Scripts that build scenes
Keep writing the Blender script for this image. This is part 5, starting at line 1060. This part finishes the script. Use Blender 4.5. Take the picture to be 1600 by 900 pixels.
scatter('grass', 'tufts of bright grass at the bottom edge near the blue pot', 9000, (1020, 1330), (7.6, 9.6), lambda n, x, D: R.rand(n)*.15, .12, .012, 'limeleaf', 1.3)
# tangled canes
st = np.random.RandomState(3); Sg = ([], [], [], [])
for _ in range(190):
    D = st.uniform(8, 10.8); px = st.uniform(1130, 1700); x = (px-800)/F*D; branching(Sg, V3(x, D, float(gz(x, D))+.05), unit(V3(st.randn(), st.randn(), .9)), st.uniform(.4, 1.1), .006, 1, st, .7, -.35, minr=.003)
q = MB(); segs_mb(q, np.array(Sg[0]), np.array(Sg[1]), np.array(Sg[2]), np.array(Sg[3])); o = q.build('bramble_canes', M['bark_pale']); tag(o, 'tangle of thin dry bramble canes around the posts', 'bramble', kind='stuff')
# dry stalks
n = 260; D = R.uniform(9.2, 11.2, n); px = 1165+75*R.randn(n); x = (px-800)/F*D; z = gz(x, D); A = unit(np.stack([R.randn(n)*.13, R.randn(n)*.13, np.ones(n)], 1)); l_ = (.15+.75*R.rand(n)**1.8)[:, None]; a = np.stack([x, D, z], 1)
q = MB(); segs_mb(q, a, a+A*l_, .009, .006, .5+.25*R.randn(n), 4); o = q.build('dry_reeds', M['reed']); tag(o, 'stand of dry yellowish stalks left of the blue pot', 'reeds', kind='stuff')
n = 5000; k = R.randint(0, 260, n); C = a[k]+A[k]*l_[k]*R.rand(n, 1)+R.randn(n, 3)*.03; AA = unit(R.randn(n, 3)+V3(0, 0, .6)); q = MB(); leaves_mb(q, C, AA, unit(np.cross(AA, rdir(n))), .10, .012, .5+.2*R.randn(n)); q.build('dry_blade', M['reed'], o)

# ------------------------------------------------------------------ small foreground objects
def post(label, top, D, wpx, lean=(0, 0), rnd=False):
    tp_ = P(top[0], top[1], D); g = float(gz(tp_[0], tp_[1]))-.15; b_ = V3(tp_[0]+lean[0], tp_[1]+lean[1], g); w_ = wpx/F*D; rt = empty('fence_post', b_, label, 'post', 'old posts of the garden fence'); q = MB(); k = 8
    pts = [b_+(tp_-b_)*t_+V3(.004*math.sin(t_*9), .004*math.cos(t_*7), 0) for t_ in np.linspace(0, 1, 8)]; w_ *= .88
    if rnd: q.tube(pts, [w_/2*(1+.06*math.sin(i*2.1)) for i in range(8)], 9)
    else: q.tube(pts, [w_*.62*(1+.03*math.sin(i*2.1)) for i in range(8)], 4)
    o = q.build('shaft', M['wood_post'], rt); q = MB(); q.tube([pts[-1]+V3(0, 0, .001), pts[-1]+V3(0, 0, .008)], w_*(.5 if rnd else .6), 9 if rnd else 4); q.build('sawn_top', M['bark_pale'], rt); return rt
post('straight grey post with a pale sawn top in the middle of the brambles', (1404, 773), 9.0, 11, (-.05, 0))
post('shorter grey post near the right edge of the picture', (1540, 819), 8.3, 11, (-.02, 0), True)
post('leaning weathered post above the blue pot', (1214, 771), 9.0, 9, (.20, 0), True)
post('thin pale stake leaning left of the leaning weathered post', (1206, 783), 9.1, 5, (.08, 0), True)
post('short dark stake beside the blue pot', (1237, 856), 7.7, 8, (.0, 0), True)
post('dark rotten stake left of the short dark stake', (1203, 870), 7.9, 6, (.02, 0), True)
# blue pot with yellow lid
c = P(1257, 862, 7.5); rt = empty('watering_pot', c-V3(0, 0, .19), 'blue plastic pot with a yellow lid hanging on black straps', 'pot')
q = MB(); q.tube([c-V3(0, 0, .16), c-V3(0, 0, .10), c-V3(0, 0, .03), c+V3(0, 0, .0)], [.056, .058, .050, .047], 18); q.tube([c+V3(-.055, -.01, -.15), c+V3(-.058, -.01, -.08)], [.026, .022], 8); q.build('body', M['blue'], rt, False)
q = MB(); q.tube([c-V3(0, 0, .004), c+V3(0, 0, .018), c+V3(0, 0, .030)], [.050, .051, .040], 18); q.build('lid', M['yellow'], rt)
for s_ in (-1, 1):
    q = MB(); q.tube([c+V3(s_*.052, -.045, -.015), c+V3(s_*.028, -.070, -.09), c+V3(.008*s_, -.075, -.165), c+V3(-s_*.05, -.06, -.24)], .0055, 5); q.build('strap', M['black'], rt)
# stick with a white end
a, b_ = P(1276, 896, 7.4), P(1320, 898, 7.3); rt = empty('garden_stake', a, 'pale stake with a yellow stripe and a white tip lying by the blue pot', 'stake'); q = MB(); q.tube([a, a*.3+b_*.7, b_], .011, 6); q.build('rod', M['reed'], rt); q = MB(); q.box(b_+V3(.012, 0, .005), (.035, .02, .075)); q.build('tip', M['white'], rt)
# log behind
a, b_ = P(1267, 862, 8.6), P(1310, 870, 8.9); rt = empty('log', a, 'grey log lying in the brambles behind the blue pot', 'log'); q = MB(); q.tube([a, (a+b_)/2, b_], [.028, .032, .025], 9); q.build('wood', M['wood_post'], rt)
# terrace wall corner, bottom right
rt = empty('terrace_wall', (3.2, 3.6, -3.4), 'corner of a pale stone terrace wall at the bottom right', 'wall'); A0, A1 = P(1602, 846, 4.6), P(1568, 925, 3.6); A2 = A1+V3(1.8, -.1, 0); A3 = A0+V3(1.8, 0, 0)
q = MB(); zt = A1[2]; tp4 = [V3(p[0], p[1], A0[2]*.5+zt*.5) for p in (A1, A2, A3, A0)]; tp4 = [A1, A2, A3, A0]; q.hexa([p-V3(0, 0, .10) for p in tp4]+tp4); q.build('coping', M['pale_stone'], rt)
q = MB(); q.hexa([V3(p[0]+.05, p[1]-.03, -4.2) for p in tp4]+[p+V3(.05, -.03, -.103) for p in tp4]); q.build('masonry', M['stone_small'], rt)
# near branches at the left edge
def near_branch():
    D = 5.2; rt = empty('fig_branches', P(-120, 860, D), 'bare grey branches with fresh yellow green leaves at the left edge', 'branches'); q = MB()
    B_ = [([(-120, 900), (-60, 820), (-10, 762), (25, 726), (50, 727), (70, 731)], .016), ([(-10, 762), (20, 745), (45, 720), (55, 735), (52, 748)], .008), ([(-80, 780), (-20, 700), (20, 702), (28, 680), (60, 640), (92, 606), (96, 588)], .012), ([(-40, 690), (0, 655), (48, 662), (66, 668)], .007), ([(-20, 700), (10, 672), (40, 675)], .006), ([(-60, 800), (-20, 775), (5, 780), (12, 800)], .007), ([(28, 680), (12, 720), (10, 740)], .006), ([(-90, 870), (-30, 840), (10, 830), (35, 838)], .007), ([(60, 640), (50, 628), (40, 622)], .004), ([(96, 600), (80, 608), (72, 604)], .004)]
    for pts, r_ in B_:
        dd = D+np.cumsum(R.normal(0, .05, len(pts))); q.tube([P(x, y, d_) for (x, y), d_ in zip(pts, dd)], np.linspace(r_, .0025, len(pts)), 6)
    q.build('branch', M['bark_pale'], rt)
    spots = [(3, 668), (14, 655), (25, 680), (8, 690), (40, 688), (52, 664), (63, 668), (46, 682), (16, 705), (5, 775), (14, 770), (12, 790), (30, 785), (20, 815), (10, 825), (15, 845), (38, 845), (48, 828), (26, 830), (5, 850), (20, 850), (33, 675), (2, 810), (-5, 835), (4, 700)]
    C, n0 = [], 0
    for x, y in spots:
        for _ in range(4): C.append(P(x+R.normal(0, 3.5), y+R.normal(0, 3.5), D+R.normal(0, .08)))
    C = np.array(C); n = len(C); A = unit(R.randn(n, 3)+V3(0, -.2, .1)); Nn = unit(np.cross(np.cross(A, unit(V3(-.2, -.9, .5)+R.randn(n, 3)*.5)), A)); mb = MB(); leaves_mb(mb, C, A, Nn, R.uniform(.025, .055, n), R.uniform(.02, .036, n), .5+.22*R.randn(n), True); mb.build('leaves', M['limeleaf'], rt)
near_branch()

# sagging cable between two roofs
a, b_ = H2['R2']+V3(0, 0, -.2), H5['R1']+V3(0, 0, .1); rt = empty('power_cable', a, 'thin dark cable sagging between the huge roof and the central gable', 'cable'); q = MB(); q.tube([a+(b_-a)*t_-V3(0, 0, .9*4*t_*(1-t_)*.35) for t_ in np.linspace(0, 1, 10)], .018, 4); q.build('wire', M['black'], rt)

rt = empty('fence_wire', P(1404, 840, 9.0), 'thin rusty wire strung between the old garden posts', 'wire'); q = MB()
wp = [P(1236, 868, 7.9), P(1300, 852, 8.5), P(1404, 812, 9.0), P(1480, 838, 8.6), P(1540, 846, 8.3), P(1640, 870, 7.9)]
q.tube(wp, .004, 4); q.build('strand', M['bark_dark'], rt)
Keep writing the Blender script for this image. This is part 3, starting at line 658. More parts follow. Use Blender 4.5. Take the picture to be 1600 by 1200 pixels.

=== Aim ===
Quote the records above from their first line through the line containing "n = 5000; k", both ends included.

=== Response ===
Keep writing the Blender script for this image. This is part 5, starting at line 1060. This part finishes the script. Use Blender 4.5. Take the picture to be 1600 by 900 pixels.
scatter('grass', 'tufts of bright grass at the bottom edge near the blue pot', 9000, (1020, 1330), (7.6, 9.6), lambda n, x, D: R.rand(n)*.15, .12, .012, 'limeleaf', 1.3)
# tangled canes
st = np.random.RandomState(3); Sg = ([], [], [], [])
for _ in range(190):
    D = st.uniform(8, 10.8); px = st.uniform(1130, 1700); x = (px-800)/F*D; branching(Sg, V3(x, D, float(gz(x, D))+.05), unit(V3(st.randn(), st.randn(), .9)), st.uniform(.4, 1.1), .006, 1, st, .7, -.35, minr=.003)
q = MB(); segs_mb(q, np.array(Sg[0]), np.array(Sg[1]), np.array(Sg[2]), np.array(Sg[3])); o = q.build('bramble_canes', M['bark_pale']); tag(o, 'tangle of thin dry bramble canes around the posts', 'bramble', kind='stuff')
# dry stalks
n = 260; D = R.uniform(9.2, 11.2, n); px = 1165+75*R.randn(n); x = (px-800)/F*D; z = gz(x, D); A = unit(np.stack([R.randn(n)*.13, R.randn(n)*.13, np.ones(n)], 1)); l_ = (.15+.75*R.rand(n)**1.8)[:, None]; a = np.stack([x, D, z], 1)
q = MB(); segs_mb(q, a, a+A*l_, .009, .006, .5+.25*R.randn(n), 4); o = q.build('dry_reeds', M['reed']); tag(o, 'stand of dry yellowish stalks left of the blue pot', 'reeds', kind='stuff')
n = 5000; k = R.randint(0, 260, n); C = a[k]+A[k]*l_[k]*R.rand(n, 1)+R.randn(n, 3)*.03; AA = unit(R.randn(n, 3)+V3(0, 0, .6)); q = MB(); leaves_mb(q, C, AA, unit(np.cross(AA, rdir(n))), .10, .012, .5+.2*R.randn(n)); q.build('dry_blade', M['reed'], o)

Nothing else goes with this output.